A origem destas entidades de luz está no Catimbó, um culto mágico-religioso proveniente dos nativos da Região Nordeste do país, que ainda resiste aos dias de hoje em grupos de famílias antigas de indígenas, não obstante a violência de todo o processo de colonização. Trata-se de um culto híbrido que sofreu grande influência das práticas indígenas, em especial, mas também de ritos da espiritualidade européia e africana, a partir do século XVI.
Na língua tupi-guarani, catimbó significa “fumaça de mato” ou “vapor de erva”, revelando que esta “religião” brasileira, também chamada de Catimbó Jurema ou Jurema Sagrada, já trabalhava com um dos elementos mais presentes nas casas umbandistas: o tabaco. É importante esclarecer que a queima do “tabaco” é um importante instrumento de limpeza espiritual.
Em geral, os malandros e malandras se manifestam nas chamadas linhas de esquerda ou nas giras de Exus, apesar de, atualmente, já constituírem uma força energética diferente e independente das demais.

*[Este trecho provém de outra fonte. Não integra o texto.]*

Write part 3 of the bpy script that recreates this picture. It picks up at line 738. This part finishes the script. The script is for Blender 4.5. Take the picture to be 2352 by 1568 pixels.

A Linha dos Malandros traz no seu arquétipo a figura de uma entidade que é muitas vezes incompreendida por aqueles que desconhecem os mistérios da espiritualidade e da Umbanda. Sua roupa fluídica indica, geralmente, a imagem de uma entidade que usa roupas elegantes da década de 1930, terno de linho branco, chapéu panamá, sapato bicolor (branco e vermelho), além da gravata vermelha. Via de regra, os malandros se apresentam com muita alegria, simplicidade, jogo de cintura, bom humor e malandragem.
E é justamente neste ponto que a polêmica se inicia com relação a tais entidades espirituais, já que muitas pessoas só levam em consideração a “malandragem” em seu aspecto negativo.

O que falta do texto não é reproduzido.